LA TIERRA PROMETIDA
Por Cristina de la Torre
Difícil imaginar con qué saldrá el Gobierno el 30 de junio cuando deba presentar, por orden de la Corte Constitucional, una política de tierras, tras enterrar la Ley de Víctimas que implicaba restitución de fundos a los desplazados. Puerta de entrada a una reforma que redistribuya la propiedad agraria y trace estrategias de desarrollo para el campo, aquella forma de reparación inauguraría el proceso de cambio indispensable para conjurar la violencia. Que el acaparamiento de la tierra está en el corazón del conflicto es verdad archisabida, pero olímpicamente ignorada por oligarquías que se entregan a la guerra antes que arañar su poder. Cuando el coeficiente de concentración de la tierra pasó en 25 años de 0.70 a 0.85 y seis de cada diez hogares en el campo no alcanzan a alimentar a todos sus miembros, viene a la memoria una tesis de Carlos Lleras que le daría a la política de seguridad genuina dimensión democrática.

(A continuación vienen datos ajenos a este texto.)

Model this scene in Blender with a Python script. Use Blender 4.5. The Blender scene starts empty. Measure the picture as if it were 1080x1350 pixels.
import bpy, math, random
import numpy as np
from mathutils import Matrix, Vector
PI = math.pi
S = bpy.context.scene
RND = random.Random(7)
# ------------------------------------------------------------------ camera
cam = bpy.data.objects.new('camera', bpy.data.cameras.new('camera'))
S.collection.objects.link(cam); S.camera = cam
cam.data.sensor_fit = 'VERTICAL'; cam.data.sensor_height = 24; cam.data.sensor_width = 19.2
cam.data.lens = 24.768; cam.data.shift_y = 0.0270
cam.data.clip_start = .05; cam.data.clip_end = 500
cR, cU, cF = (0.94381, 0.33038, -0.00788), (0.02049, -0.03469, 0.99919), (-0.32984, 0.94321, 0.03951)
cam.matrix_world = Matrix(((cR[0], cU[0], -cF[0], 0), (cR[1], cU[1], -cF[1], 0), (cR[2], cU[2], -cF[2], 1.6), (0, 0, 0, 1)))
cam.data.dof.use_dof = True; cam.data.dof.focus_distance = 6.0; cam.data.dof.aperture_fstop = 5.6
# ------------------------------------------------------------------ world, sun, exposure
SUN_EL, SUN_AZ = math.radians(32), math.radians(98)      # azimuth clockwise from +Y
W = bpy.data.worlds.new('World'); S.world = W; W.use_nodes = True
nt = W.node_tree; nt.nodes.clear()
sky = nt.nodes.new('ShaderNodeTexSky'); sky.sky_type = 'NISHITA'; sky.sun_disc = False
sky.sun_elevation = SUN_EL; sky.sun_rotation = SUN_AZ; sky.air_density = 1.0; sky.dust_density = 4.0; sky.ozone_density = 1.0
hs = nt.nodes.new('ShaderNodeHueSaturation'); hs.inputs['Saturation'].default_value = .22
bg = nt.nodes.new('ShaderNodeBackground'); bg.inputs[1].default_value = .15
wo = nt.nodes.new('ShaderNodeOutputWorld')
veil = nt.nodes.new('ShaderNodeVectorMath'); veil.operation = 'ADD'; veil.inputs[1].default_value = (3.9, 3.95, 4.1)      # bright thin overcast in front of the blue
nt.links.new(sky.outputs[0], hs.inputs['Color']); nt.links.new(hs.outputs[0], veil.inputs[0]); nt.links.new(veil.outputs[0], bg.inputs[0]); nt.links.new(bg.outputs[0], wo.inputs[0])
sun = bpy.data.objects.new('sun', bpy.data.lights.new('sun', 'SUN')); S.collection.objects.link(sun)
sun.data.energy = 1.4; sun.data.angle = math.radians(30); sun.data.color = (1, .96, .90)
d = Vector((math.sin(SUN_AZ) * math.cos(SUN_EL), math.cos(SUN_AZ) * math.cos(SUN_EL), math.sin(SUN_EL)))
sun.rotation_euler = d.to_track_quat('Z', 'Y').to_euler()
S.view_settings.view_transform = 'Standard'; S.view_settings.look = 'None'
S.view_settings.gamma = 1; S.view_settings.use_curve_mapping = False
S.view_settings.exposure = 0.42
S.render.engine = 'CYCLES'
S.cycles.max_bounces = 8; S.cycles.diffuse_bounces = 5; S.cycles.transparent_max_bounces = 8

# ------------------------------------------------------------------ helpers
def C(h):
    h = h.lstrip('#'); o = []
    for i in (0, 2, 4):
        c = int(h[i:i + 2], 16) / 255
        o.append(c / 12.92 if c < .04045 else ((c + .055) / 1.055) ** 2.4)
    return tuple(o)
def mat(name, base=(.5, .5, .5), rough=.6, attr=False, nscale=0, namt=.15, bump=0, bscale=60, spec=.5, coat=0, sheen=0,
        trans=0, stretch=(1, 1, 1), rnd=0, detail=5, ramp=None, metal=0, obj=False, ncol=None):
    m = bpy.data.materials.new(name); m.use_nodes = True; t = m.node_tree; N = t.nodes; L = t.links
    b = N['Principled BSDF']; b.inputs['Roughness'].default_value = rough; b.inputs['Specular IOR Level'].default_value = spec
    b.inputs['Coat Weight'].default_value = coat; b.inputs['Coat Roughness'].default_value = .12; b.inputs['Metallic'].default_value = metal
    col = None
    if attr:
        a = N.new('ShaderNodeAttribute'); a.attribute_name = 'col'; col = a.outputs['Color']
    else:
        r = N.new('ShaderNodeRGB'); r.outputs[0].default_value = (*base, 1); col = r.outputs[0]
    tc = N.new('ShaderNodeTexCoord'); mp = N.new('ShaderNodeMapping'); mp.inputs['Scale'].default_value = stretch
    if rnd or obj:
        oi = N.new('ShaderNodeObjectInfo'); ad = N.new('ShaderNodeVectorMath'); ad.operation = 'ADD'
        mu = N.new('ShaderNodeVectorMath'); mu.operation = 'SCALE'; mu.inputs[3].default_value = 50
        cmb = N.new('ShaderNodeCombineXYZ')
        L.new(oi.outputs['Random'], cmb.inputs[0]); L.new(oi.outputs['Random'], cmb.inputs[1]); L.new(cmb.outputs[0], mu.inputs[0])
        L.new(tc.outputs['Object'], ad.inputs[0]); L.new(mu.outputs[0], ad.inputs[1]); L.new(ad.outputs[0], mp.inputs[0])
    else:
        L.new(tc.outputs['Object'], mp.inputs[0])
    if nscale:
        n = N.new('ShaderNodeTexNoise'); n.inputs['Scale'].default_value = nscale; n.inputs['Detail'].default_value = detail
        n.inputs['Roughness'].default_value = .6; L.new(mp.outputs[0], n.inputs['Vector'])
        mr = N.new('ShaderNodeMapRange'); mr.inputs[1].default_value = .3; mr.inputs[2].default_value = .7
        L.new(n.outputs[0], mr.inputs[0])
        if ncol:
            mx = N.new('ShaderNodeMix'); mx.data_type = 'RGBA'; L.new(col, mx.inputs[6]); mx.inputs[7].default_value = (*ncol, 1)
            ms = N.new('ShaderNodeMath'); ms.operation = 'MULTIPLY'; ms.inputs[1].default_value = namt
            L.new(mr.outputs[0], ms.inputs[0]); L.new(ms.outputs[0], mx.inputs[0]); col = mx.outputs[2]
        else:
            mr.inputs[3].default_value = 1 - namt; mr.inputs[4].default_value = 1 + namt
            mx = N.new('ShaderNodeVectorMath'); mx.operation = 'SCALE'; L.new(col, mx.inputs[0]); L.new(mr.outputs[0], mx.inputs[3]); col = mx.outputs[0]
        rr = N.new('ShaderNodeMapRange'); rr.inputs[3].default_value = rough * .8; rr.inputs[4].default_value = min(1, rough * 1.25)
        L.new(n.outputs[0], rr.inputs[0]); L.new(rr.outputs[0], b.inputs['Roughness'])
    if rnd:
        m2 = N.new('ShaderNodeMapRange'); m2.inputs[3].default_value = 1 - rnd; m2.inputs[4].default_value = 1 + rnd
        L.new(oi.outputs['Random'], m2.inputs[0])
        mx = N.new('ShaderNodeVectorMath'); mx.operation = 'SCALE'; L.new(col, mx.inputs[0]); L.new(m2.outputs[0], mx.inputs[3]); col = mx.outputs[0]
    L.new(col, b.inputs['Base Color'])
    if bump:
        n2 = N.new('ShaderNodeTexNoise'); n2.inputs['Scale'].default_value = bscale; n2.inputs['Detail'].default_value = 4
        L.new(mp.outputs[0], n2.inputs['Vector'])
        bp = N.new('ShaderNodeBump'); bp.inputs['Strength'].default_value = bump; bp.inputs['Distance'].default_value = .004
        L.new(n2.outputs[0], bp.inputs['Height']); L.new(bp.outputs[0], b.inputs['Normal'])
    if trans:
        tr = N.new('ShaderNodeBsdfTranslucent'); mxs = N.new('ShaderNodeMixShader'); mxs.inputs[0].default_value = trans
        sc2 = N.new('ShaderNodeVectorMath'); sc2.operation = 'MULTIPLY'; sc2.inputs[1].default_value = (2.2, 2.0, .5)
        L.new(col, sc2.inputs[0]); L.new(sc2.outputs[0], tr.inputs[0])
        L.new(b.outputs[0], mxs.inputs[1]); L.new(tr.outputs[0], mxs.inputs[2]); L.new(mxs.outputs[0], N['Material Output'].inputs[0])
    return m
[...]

Sostenía él que la defensa contra una revolución de base rural no era asunto apenas militar sino que requería mejorar las condiciones de vida de los pobres del campo. Puso el énfasis en la pequeña propiedad agraria, más eficiente que la gran explotación agroindustrial, si de crear empleo y redistribuir el ingreso se trataba. Sobre todo si esta agricultura tradicional recibía apoyo técnico y financiero, y si se organizaba en empresas comunitarias. Pero se le vino encima Nacho Vives. El mundo encima. Por boca del demagogo de marras vociferó el latifundismo de la costa, acendrado, inconmovible, desafiante. Envolvió la contraofensiva de los terratenientes en injurias a la persona del Presidente y a éste debieron frenarlo sus amigos, Octavio Arizmendi y William Jaramillo, cuando se encaminaba al parlamento, en mangas de camisa, apretados los puños y los dientes, a darle al agresor su merecido. La SAC ganó la partida. Triunfó su falacia de que, en vez de desigualdad, lo que había en el campo era inseguridad y falta de incentivos a la inversión privada. Resultado, el Estado sólo compró 8.3% de lo que se propuso. Y en 1974, ya sepultada la reforma en Chicoral, sólo 13 mil familias habían recibido tierra, del medio millón que la pedía a gritos.

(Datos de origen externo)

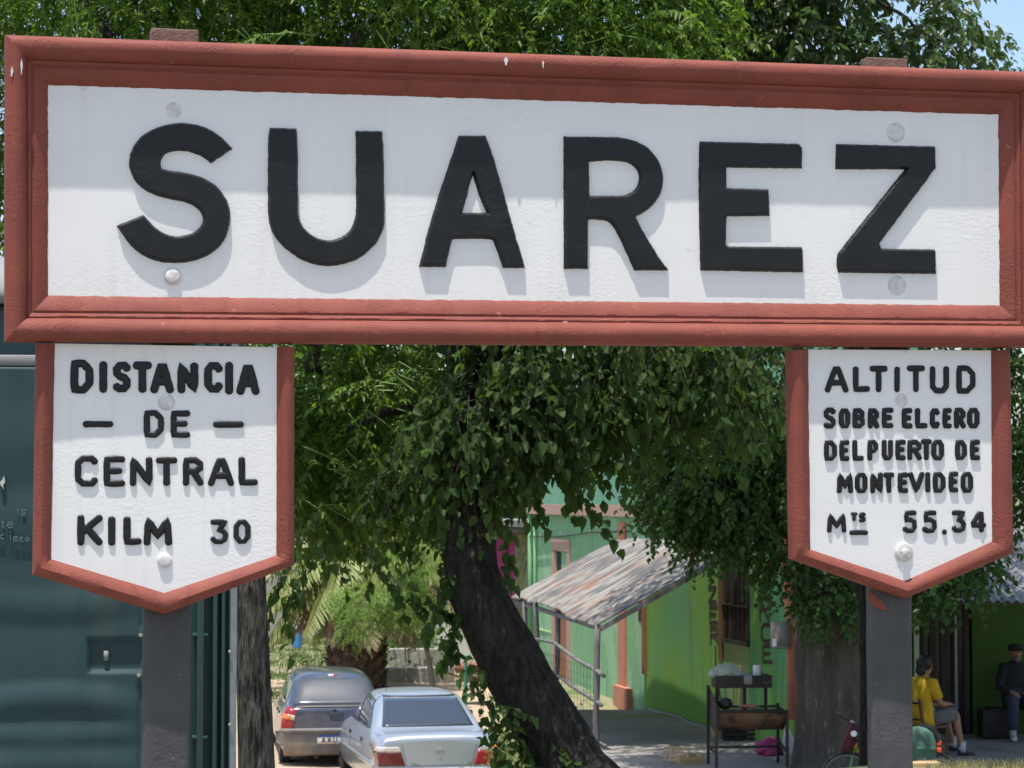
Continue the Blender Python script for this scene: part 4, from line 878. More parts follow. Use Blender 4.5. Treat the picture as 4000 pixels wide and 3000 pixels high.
# ------------------------------------------------------------------ houses on the right
def wpt(Y, z, off=0.0):   # on the facade line, off metres towards the street
    x = wallX(Y); d = Vector((wallX(Y + .1) - wallX(Y - .1), .2, 0)).normalized(); nrm = Vector((-d.y, d.x, 0)); nrm = nrm if nrm.x < 0 else -nrm
    return Vector((x, Y, z)) + nrm * off
def wall_px(px, py, off=0.0):   # the facade point seen at a picture position
    Y = 30.0
    for _ in range(60):
        lo = wallX(Y); Y = Y + ((wallX(Y) + off * -1) - (px - 2000) / F * Y) / (.27)
        Y = min(50, max(29, Y))
    return Y, EYE + (at(px, py, Y).z - EYE)
def strip(mb, Y0, Y1, z0, z1, th, off=0.0, n=1, z0b=None, z1b=None):
    """a raised slab on the facade between two depths"""
    for i in range(n):
        a, b_ = Y0 + (Y1 - Y0) * i / n, Y0 + (Y1 - Y0) * (i + 1) / n; fa, fb = i / n, (i + 1) / n
        lo = lambda f: z0 + ((z0b if z0b is not None else z0) - z0) * f
        hi = lambda f: z1 + ((z1b if z1b is not None else z1) - z1) * f
        v = [wpt(a, lo(fa), off), wpt(b_, lo(fb), off), wpt(b_, hi(fb), off), wpt(a, hi(fa), off), wpt(a, lo(fa), off + th), wpt(b_, lo(fb), off + th), wpt(b_, hi(fb), off + th), wpt(a, hi(fa), off + th)]
        mb.add(v, [(4, 5, 6, 7), (0, 3, 2, 1), (0, 1, 5, 4), (3, 7, 6, 2), (0, 4, 7, 3), (1, 2, 6, 5)])
hb = wpt(43, .3)
house = empty('green_house', hb, 'mint green house with a dusty pink cornice behind the tin porch', 'house')
YC, YP = 47.8, 38.6
mb = MB(hb); strip(mb, YC, YP, 0.1, 3.80, -5.0)
for i in range(1): pass
mb.build('wall', M['greenwall'], house)
mb = MB(hb); strip(mb, YC - .05, YP + .02, 3.82, 6.6, -4.6, -.25); mb.build('upper_wall', M['greenwall_dark'], house)
mb = MB(hb); strip(mb, YC + .06, YP - .02, 3.70, 3.90, .14, -.02, 4); mb.build('cornice', M['pink'], house)
mb = MB(hb); strip(mb, 41.2, 39.9, 4.05, 5.0, .03, -.25); mb.build('upper_window', M['dark'], house)
# doorway: pink surround, red-brown slatted door
Yd, zd = wall_px(2190, 2180); Ya, _ = wall_px(2168, 2200); Yb, _ = wall_px(2228, 2200)
mb = MB(hb); strip(mb, Ya + .12, Ya - .14, .45, 3.0, .05); strip(mb, Yb + .14, Yb - .12, .45, 3.0, .05); strip(mb, Ya + .12, Yb - .12, 3.0, 3.22, .055); mb.build('door_surround', M['pink'], house)
mb = MB(hb); strip(mb, Ya - .14, Yb + .14, .45, 3.0, .012); dr = mb.build('door', M['wood_red'], house)
mb = MB(hb)
for i in range(6):
    y = Ya - .14 + (Yb - Ya + .28) * (i + .5) / 6; strip(mb, y + .05, y - .05, .5, 2.5, .02, .012)
strip(mb, Ya - .14, Yb + .14, 2.52, 2.58, .03, .012); mb.build('slat_panel', M['wood_red'], dr)
mb = MB(hb); strip(mb, Ya - .2, Yb + .2, 2.6, 2.98, .006, .012); mb.build('fanlight', M['dark'], dr)
# dado edge lines, pale patch of older plaster, drain pipes, pilaster, window by the pilaster
mb = MB(hb)
for (xa, ya, xb, yb) in ((2096, 2454, 2166, 2474), (2238, 2494, 2440, 2556)):
    P_, Q_ = wall_px(xa, ya), wall_px(xb, yb); strip(mb, P_[0], Q_[0], P_[1] - .012, P_[1] + .012, .022, 0, 4, Q_[1] - .012, Q_[1] + .012)
mb.build('dado_edge', M['yellowline'], house)
mb = MB(hb)
for px in (2082, 2100): 
    Y, _ = wall_px(px, 2200); mb.tube([wpt(Y, .4, .06), wpt(Y, 3.66, .06), wpt(Y + .1, 3.69, .02)], .05 if px < 2090 else .035, 8)
mb.build('drain_pipe', M['greenwall'], house, smooth=True)
Yp0, _ = wall_px(2430, 2600); Yp1, _ = wall_px(2458, 2600)
mb = MB(hb); strip(mb, Yp0, Yp1, .5, 3.6, .09); strip(mb, Yp0 + .05, Yp1 - .05 - .35, .40, .78, .16); mb.build('pilaster', M['salmon'], house)
mb = MB(hb); Y0, Y1 = 38.75, 38.3
Yw0, zw0 = wall_px(2470, 2420); Yw1, _ = wall_px(2518, 2440)
strip(mb, Yw0, Yw1, 1.95, 3.0, .02); wn_ = mb.build('window', M['dark'], house)
mb = MB(hb); strip(mb, Yw1 + .0, Yw1 - .10, 1.1, 3.05, .06); mb.build('shutter_edge', M['wood_red'], wn_)
mb = MB(hb)
for (x0, y0) in ((2118, 2095), (2196, 2085), (2313, 2080)):
    Y, z = wall_px(x0, y0); mb.lathe(wpt(Y, z, .02), [(.02, -.04), (.045, -.02), (.03, 0), (.045, .03), (.015, .05)], 8)
mb.build('insulator', M['whitewall'], house, smooth=True)
mb = MB(hb); Y0, z0 = wall_px(2076, 2092); Y1, z1 = wall_px(2313, 2080)
Y2, z2 = wall_px(2480, 2075)
mb.tube([wpt(Y0 + (Y1 - Y0) * i / 8, z0 + (z1 - z0) * i / 8 - .05 * math.sin(math.pi * i / 8), .08) for i in range(9)] + [wpt(Y2, z2, .08)], .012, 5); mb.build('wall_cable', M['iron'], house)

pb = wpt(34.5, PZ)
pizza = empty('pizza_shop', pb, 'lime green shop wall with dark vertical painted lettering beside the elm', 'shop')
mb = MB(pb); strip(mb, YP, 34.0, .3, 4.2, -2.2, 0, 6); strip(mb, 34.0, 31.2, .3, 4.2, -.30, 0, 5); mb.build('wall', M['limewall'], pizza)
mb = MB(pb); strip(mb, YP, 34.0, 4.2, 4.32, -2.2, .08, 1); mb.build('roof', M['zinc_light'], pizza)
# window and the pale panel under it
Ya, z_t = wall_px(2824, 2300); Yb, z_b = wall_px(2925, 2510)
zb_ = wall_px(2870, 2500)[1]
mb = MB(pb); strip(mb, Ya, Yb, zb_, 3.9, .012); pw = mb.build('window', M['dark'], pizza)
mb = MB(pb); strip(mb, Ya + .16, Ya - .02, zb_ - .35, 3.9, .035); mb.build('frame', M['wood_brown'], pw)
mb = MB(pb); strip(mb, Ya, Yb, zb_ - .06, zb_, .05); mb.build('sill', M['iron'], pw)
mb = MB(pb)
for i in range(1, 6): y = Ya + (Yb - Ya) * i / 6; strip(mb, y + .006, y - .006, zb_, 3.9, .02, .012)
strip(mb, Ya, Yb, 2.45, 2.48, .03, .012); mb.build('grille', M['iron'], pw)
mb = MB(pb); strip(mb, Ya - .02, Yb + .02, PZ, zb_ - .065, .01); mb.build('lower_panel', M['panelwall'], pizza)
# lettering painted down the wall
def wcoord(x, y): Y, z = wall_px(x, y); return Y, z
def wplace(u, v, w): return wpt(u, v, .0035 + w)
def column(word_, x_of, tops):
    for ch, (y0, y1) in zip(word_, tops):
        g = MB(pb); xm, hw = x_of((y0 + y1) / 2); glyph(g, ch, (xm - hw, xm + hw, y0, y1), 9, .004, wcoord, wplace, .015, rw=.028); g.build('painted_letter', M['iron'], pizza)
column('PIZZERIA', lambda y: (2780 + (y - 2300) * .047, 19), [(2010, 2080), (2090, 2155), (2165, 2235), (2290, 2355), (2365, 2435), (2446, 2515), (2524, 2602), (2610, 2655)][:8])
g = MB(pb); glyph(g, 'A', (2784, 2816, 2664, 2730), 9, .004, wcoord, wplace, .015, rw=.028); g.build('painted_letter', M['iron'], pizza)
column('RCE', lambda y: (2984 + (y - 2400) * .06, 21), [(2335, 2430), (2437, 2510), (2520, 2590)])
# corner: salmon pipe casing with meter box
Yc = 31.35
mb = MB(pb); cpos = Vector((3.62, 31.2, 0)); mb.tube([Vector((at(3098, 2700, 31).x, 31.0, 1.06)), Vector((at(3092, 2500, 31).x, 31.0, 2.2)), Vector((at(3072, 2280, 31).x, 31.0, 3.3)), Vector((at(3060, 2100, 31).x, 31.0, 4.1))], [.078, .075, .066, .06], 14); mb.build('pipe_casing', M['salmon'], pizza, smooth=True)
mb = MB(pb); c = at(3045, 2480, 30.9); mb.box(c, (.22, .16, .36), rz=-.35, bev=.03); mx = mb.build('meter_box', M['meter'], pizza, smooth='auto')
mb = MB(pb); mb.box(at(3068, 2476, 30.82), (.11, .10, .33), rz=-.2, bev=.03); mb.build('cover', M['meterglass'], mx, smooth='auto')
mb = MB(pb); mb.box(at(3026, 2510, 30.78), (.055, .006, .10), rz=-.35); mb.build('label_sticker', M['paper'], mx)
mb = MB(pb); mb.tube([wpt(37.8 - i * .33, PZ + .015, .1 + .05 * math.sin(i)) for i in range(20)], .018, 6); mb.build('hose', M['alu'], pizza, smooth=True)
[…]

Todavía perduran los factores que han hecho del campo una tragedia: desigualdad, ambigüedad en la tenencia de la tierra, sentimiento de injusticia, violencia. Y el narcotráfico pervirtió aún más la situación, con su contrarreforma. Tierras mal repartidas, mal habidas y peor usadas, en ganadería extensiva las mejores. Hoy se cultivan 5 millones de hectáreas de 19 millones aptos para agricultura, mientras los campesinos deambulan por campos y ciudades buscando destino, presa del terror y rumiando su venganza. Guerrilla, paras y narcos son los nuevos protagonistas de la violencia en el campo desde 1990. Agregado fatal a la apertura económica de la década, cuando 800 mil hectáreas salieron de la producción, la quinta parte de la superficie productiva, incapaz de competir con la invasión de productos extranjeros que ingresaron con bajísimo arancel o sin él.
Repartir tierras no lo es todo. Se trata de desarrollar el campo, de modernizarlo, de convertir a los campesinos en empresarios, de vincularlos a los grandes productores mediante modelos de asociación y desarrollo productivo que transformen las desventajas del modelo dual en complementariedad para el largo plazo. Para lograrlo, empero, se necesita voluntad política. Así desaparecería el anacronismo de una guerrilla marxista que pelecha por falta de la reforma agraria que toda América emprendió hace marras.